Edward L. Ayers

Edward L. Ayers assumed the presidency of the University of Richmond in July, 2007. Previously Dean of Arts and Sciences at the University of Virginia, where he began teaching in 1980, Ayers was named the National Professor of the Year by the Carnegie Foundation for the Advancement of Teaching in 2003.

A historian of the American South, Ayers has written and edited ten books. The Promise of the New South: Life After Reconstruction was a finalist for both the National Book Award and the Pulitzer Prize.

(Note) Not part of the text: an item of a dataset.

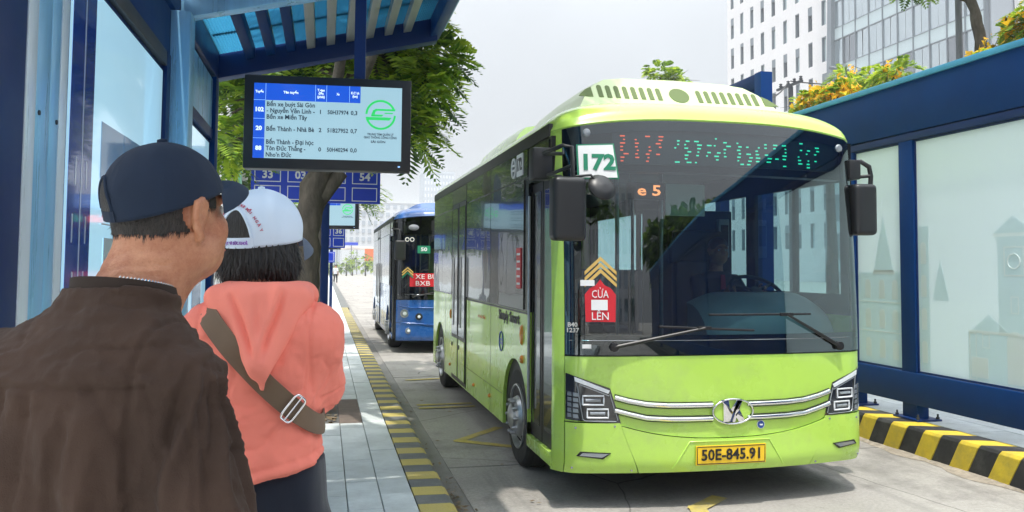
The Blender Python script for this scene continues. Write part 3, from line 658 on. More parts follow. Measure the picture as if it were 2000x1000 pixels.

In the Presence of Mine Enemies: Civil War in the Heart of America won the Bancroft Prize for distinguished writing in American history and the Beveridge Prize for the best book in English on the history of the Americas since 1492. A pioneer in digital history, Ayers created The Valley of the Shadow: Two Communities in the American Civil War, a website that has attracted millions of users and won major prizes in the teaching of history.
 
Ayers has received a presidential appointment to the National Council on the Humanities, served as a Fulbright professor in the Netherlands, and been elected to the American Academy of Arts and Sciences. He currently serves as the national project scholar for “Let’s Talk About It: Making Sense of the American Civil War,” a reading and discussion program for public audiences, developed in cooperation with the American Library Association’s Public Programs Office, with funding from the National Endowment for the Humanities.